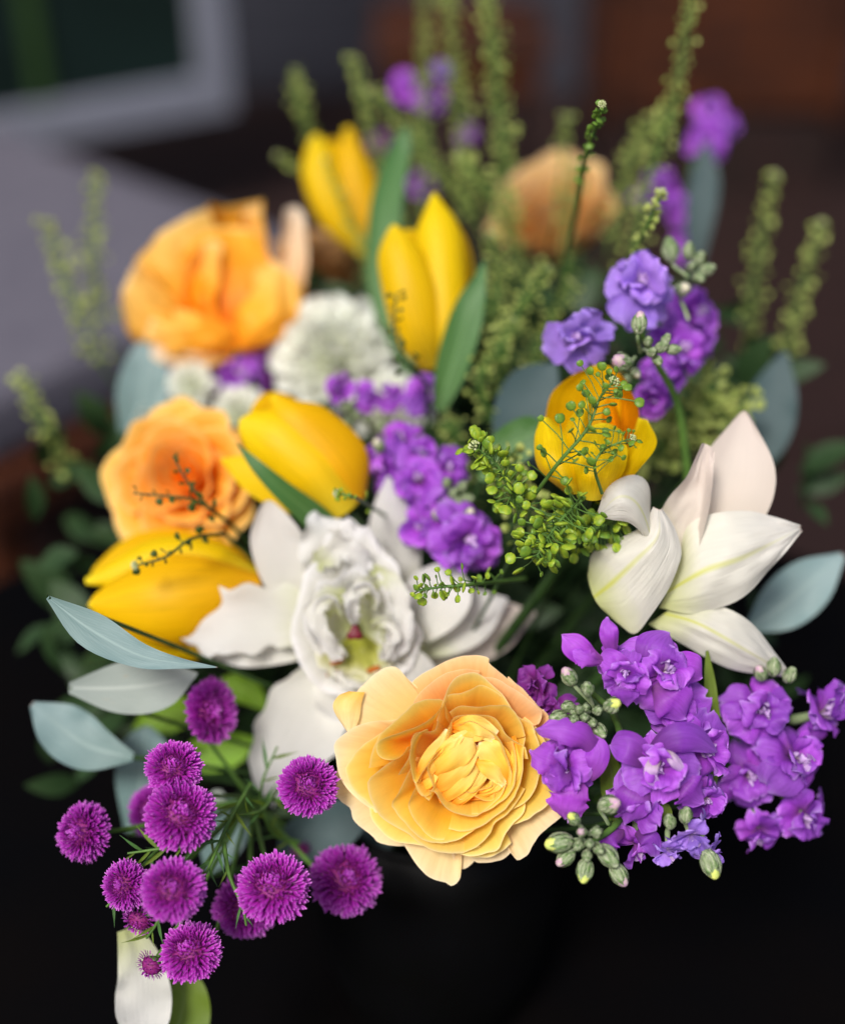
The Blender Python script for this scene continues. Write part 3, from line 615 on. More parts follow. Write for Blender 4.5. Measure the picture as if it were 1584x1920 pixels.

──────────

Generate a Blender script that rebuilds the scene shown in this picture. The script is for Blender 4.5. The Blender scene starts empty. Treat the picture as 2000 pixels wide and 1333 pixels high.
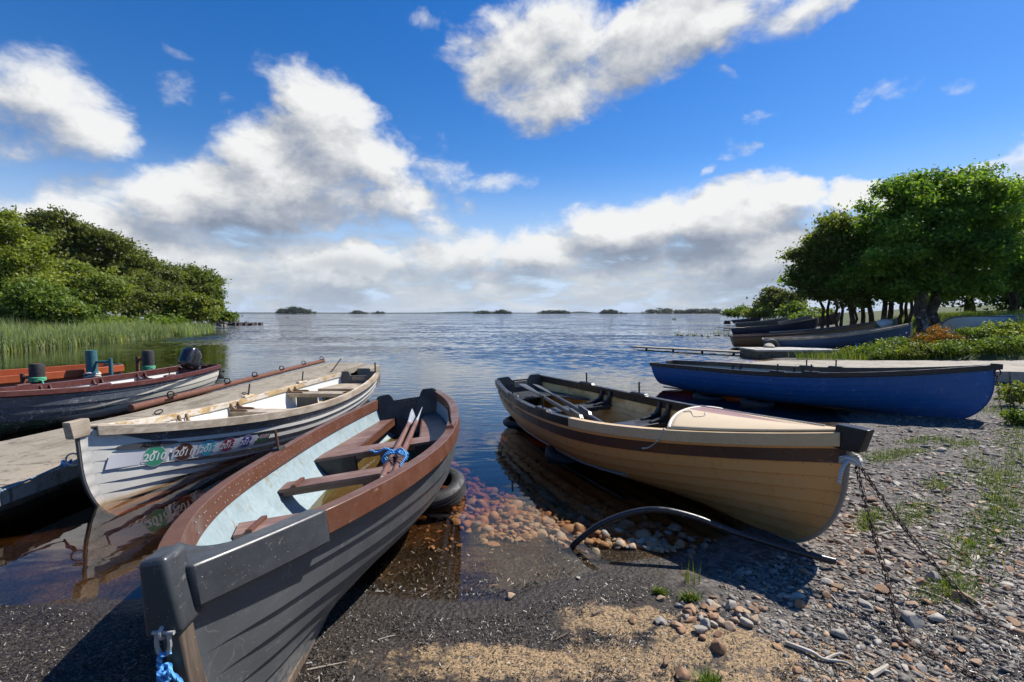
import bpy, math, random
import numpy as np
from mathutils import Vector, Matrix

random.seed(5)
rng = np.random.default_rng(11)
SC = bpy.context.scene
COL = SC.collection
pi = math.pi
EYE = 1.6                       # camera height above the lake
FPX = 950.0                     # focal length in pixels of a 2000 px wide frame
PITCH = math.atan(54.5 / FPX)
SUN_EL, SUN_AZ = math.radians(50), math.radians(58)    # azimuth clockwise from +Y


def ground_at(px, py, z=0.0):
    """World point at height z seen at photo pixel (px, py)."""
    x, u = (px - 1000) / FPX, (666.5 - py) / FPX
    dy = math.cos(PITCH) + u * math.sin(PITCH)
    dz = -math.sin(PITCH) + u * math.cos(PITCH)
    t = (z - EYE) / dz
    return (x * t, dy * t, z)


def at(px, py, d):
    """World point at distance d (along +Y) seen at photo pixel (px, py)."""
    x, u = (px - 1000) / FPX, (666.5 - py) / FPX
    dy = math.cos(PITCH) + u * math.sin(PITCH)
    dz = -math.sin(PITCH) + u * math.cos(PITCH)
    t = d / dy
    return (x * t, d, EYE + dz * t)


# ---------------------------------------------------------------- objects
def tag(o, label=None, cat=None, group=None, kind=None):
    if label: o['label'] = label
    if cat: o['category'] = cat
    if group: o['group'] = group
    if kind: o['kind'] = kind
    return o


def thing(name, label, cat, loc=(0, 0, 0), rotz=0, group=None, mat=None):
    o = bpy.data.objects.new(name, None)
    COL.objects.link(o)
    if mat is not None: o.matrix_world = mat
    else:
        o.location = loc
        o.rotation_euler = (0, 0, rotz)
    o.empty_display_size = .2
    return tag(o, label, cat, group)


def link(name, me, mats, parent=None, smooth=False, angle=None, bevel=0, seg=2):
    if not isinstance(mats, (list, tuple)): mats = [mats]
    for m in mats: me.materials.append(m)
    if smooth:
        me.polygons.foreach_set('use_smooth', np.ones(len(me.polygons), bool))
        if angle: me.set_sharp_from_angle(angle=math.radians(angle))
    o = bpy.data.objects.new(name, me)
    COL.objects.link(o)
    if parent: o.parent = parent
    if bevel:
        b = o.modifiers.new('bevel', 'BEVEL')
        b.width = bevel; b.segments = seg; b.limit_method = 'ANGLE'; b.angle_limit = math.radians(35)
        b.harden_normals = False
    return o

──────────

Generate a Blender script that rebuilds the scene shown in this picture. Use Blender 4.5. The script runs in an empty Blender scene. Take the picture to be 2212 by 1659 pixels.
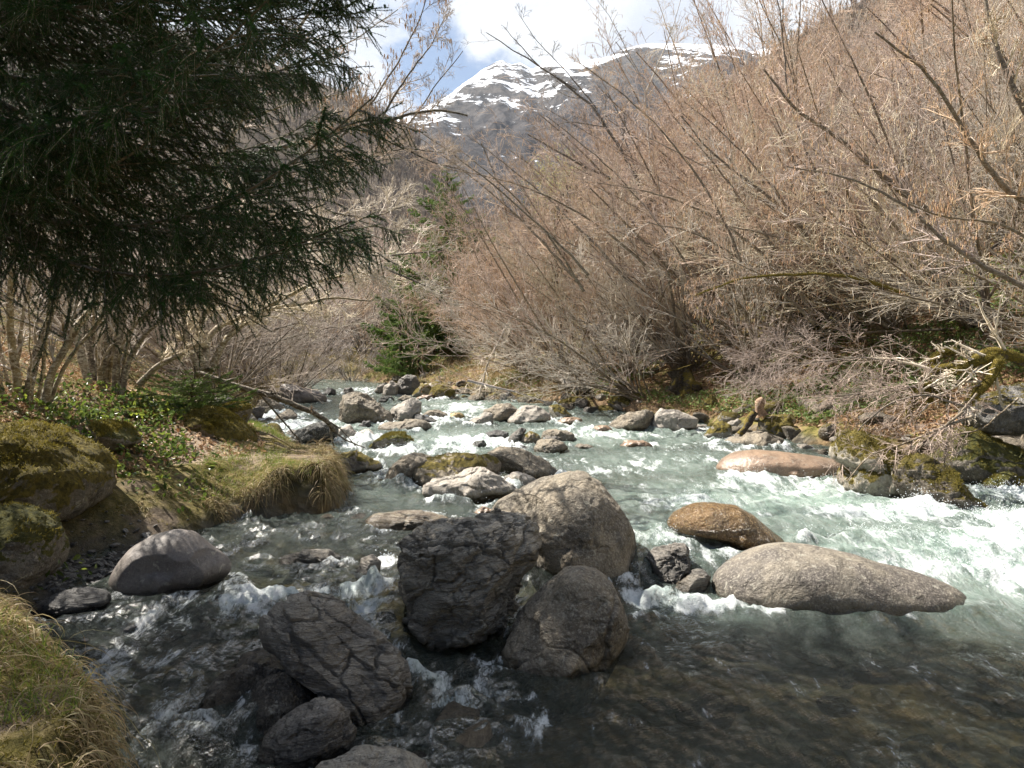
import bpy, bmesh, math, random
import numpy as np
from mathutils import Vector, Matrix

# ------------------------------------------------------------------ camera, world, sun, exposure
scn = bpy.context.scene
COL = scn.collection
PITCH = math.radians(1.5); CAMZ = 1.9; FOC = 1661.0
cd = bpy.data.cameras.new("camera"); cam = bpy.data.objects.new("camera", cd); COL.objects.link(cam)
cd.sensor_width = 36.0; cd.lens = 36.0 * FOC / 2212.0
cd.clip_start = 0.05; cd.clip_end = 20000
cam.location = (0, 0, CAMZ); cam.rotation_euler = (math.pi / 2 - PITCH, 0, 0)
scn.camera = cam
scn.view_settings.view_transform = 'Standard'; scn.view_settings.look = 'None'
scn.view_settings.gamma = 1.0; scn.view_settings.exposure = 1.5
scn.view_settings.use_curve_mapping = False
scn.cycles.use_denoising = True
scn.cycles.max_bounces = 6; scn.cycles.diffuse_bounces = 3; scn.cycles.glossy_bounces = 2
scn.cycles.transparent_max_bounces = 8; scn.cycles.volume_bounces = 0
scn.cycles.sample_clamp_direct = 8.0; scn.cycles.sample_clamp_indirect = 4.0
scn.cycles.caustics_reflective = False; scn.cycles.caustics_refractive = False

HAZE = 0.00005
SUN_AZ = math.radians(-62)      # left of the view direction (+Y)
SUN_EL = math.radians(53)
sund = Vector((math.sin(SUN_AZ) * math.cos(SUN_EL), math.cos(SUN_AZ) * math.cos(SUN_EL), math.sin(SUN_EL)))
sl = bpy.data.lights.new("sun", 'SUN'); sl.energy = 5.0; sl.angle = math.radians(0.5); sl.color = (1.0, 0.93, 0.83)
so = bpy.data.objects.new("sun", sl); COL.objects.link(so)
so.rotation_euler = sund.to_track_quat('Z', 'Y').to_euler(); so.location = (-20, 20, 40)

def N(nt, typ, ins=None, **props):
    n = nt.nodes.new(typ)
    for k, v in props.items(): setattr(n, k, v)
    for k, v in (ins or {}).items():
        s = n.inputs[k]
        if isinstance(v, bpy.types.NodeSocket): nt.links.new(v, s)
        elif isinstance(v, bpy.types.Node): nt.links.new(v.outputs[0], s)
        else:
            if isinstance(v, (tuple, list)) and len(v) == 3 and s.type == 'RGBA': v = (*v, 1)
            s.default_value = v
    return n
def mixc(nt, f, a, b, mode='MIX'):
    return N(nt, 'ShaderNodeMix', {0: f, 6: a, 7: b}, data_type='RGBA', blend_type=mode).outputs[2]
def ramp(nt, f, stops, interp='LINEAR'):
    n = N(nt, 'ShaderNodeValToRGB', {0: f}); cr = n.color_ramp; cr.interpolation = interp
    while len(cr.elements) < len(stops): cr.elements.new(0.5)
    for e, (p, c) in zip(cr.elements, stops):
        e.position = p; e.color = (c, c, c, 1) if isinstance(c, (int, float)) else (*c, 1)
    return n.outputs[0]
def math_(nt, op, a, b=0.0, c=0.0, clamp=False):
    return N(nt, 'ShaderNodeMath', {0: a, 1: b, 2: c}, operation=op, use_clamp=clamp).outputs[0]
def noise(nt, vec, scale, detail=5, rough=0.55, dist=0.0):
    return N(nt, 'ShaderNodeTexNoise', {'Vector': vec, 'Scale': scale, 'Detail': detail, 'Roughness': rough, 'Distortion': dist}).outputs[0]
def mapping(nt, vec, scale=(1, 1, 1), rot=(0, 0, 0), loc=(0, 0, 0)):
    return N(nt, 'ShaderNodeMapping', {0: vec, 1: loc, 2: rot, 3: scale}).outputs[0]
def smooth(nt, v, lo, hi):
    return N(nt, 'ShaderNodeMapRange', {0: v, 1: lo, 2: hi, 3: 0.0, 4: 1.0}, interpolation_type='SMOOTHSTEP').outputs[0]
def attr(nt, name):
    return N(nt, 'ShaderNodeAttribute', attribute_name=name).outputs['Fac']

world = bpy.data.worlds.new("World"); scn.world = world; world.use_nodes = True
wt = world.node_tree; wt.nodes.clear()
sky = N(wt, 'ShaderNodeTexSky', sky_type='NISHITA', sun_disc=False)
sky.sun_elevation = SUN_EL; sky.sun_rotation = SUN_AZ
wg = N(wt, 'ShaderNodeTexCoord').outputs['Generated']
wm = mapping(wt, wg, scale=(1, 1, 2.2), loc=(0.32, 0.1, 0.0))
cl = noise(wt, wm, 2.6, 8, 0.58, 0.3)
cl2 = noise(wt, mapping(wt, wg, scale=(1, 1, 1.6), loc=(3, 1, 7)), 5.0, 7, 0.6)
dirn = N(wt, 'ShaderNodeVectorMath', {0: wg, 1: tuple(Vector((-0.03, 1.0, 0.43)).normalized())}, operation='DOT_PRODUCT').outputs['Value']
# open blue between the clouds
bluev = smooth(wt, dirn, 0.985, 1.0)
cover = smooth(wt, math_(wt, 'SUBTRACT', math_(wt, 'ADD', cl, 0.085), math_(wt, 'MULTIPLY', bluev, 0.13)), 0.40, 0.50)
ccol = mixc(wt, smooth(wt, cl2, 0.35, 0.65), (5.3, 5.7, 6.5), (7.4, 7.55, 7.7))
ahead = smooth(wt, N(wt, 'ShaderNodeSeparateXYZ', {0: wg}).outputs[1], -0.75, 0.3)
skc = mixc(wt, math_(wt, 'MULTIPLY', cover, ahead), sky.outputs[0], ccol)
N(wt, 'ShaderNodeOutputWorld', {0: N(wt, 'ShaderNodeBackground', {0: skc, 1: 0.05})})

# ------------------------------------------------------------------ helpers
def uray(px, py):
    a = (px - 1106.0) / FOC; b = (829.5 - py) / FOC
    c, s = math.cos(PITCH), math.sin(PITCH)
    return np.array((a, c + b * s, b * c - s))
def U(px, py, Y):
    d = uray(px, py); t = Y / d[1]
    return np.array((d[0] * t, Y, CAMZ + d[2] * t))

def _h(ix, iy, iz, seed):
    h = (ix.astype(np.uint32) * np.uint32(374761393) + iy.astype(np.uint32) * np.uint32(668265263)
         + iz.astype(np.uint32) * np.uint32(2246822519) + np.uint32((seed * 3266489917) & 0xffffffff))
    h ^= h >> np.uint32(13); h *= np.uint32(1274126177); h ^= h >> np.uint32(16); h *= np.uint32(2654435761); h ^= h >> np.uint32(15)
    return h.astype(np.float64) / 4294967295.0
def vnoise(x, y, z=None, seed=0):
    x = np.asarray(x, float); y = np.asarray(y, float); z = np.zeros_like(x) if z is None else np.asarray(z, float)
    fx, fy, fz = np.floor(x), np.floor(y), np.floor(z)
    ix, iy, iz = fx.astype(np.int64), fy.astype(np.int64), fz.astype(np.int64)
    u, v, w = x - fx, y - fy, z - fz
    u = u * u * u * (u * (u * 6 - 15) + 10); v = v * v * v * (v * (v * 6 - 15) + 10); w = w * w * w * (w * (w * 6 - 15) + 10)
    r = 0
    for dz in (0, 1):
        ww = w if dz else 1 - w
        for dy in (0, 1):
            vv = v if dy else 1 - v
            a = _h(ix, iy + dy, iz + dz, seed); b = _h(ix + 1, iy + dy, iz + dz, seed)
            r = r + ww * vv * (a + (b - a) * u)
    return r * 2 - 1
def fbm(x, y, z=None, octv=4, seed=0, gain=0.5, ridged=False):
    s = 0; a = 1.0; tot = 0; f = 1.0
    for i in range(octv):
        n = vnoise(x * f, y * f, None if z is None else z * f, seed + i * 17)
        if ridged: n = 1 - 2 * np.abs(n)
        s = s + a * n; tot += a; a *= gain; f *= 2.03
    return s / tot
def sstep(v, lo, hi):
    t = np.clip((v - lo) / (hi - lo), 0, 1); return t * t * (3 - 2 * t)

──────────

- Your objective
Output nothing except the lines from the one containing "1333 pixels high." through the one containing "return (x * t, dy * t, z)", both kept, with the pictures removed.

- Answer for this exercise
Generate a Blender script that rebuilds the scene shown in this picture. The script is for Blender 4.5. The Blender scene starts empty. Treat the picture as 2000 pixels wide and 1333 pixels high.
import bpy, math, random
import numpy as np
from mathutils import Vector, Matrix

random.seed(5)
rng = np.random.default_rng(11)
SC = bpy.context.scene
COL = SC.collection
pi = math.pi
EYE = 1.6                       # camera height above the lake
FPX = 950.0                     # focal length in pixels of a 2000 px wide frame
PITCH = math.atan(54.5 / FPX)
SUN_EL, SUN_AZ = math.radians(50), math.radians(58)    # azimuth clockwise from +Y


def ground_at(px, py, z=0.0):
    """World point at height z seen at photo pixel (px, py)."""
    x, u = (px - 1000) / FPX, (666.5 - py) / FPX
    dy = math.cos(PITCH) + u * math.sin(PITCH)
    dz = -math.sin(PITCH) + u * math.cos(PITCH)
    t = (z - EYE) / dz
    return (x * t, dy * t, z)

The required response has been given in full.